Metaverse companies could limit users’ choice and raise prices if they grow to dominate their market, two officials from the European Union’s antitrust authority said in a blog published Monday.
The EU is preparing its own strategy for virtual online worlds in which people could interact, socialize or trade via avatars – and the metaverse could be the latest front in a long-running antitrust campaign against tech giants that threaten consumer welfare.
With Facebook renaming itself Meta as it seeks to reorient around the technology, policymakers are worried the company might seek to create a “walled garden” which users can’t easily leave.
A big company that forms a closed ecosystem “may constrain its consumers, business partners and competitors in numerous ways,” forcing them to buy own-brand products, charging exorbitant prices, or misusing people’s personal information, said Friedrich Wenzel Bulst and Sophie De Vinck of the European Commission’s antitrust unit.
The EU has long complained about anti-competitive behavior by tech giants, imposing a fine worth over 4 billion euros ($4 billion) on Google for how it authorized phones running the Android operating system. It even passed new legislation, the Digital Markets Act, which could see the likes of Apple or Amazon fined 20% of turnover.
“There are good reasons for competition law enforcers on both sides of the Atlantic to be actively accompanying technological and market evolutions in this area” to keep the metaverse innovative and open, said Bulst and De Vinck, who both work on the media sector unit of the commission’s antitrust division. They called for more discussions with U.S. counterparts the Department of Justice and Federal Trade Commission on the issue.
Read more: EU Passes Law to ‘Rein In’ Big Tech’s Domination Over Smaller Players
But policymakers are wary about the entry of big tech into the area.
“Meta is in danger of becoming the AOL of Web3,” U.K. lawmaker Matt Hancock told CoinDesk in an interview earlier this month, referring to how users were boxed in to using single email and search provider in the early days of the internet. “I’d love Web3 to be able to go back to a much more vibrant and diverse range of players.”
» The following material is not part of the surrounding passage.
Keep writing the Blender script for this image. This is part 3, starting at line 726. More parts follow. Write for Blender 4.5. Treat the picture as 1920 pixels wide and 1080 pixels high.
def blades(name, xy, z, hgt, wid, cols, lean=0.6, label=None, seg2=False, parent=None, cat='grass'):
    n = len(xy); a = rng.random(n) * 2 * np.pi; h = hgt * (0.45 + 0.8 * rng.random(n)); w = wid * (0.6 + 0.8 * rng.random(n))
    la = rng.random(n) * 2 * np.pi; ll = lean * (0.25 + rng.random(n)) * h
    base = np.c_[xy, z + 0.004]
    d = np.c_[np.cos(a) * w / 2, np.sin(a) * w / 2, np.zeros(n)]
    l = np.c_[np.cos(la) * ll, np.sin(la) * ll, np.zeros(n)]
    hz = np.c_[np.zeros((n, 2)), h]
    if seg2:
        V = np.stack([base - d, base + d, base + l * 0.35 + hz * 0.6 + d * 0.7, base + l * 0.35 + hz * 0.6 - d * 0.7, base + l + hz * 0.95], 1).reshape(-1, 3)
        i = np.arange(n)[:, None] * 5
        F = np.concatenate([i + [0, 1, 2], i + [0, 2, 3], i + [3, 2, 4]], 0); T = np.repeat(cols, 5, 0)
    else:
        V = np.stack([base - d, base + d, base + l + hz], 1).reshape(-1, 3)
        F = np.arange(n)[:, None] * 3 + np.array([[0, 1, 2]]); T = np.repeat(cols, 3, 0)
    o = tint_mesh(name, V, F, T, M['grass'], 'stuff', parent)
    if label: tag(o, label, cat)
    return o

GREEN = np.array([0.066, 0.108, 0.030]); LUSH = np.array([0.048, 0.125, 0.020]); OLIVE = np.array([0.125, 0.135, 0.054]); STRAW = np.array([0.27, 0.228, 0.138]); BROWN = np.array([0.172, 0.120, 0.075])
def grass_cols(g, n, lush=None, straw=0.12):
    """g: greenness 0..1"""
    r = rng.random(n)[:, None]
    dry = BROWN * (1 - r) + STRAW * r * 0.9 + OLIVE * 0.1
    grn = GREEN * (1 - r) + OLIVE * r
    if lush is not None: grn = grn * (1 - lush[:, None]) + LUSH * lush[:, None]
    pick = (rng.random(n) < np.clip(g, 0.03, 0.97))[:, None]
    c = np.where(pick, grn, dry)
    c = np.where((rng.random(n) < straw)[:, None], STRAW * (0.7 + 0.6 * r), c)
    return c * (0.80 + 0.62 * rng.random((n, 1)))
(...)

But the way to avoid that – through different industry players working together on common standards and technology – poses competition risks of its own, warn Bulst and De Vinck.
The EU’s worry extends beyond competition, into areas like data privacy, intellectual property, and free speech, De Vinck and Bulst said. That may give a clue as to the areas the EU will be looking at in a non-legislative policy paper on virtual worlds such as the metaverse, which has now been promised for spring of next year.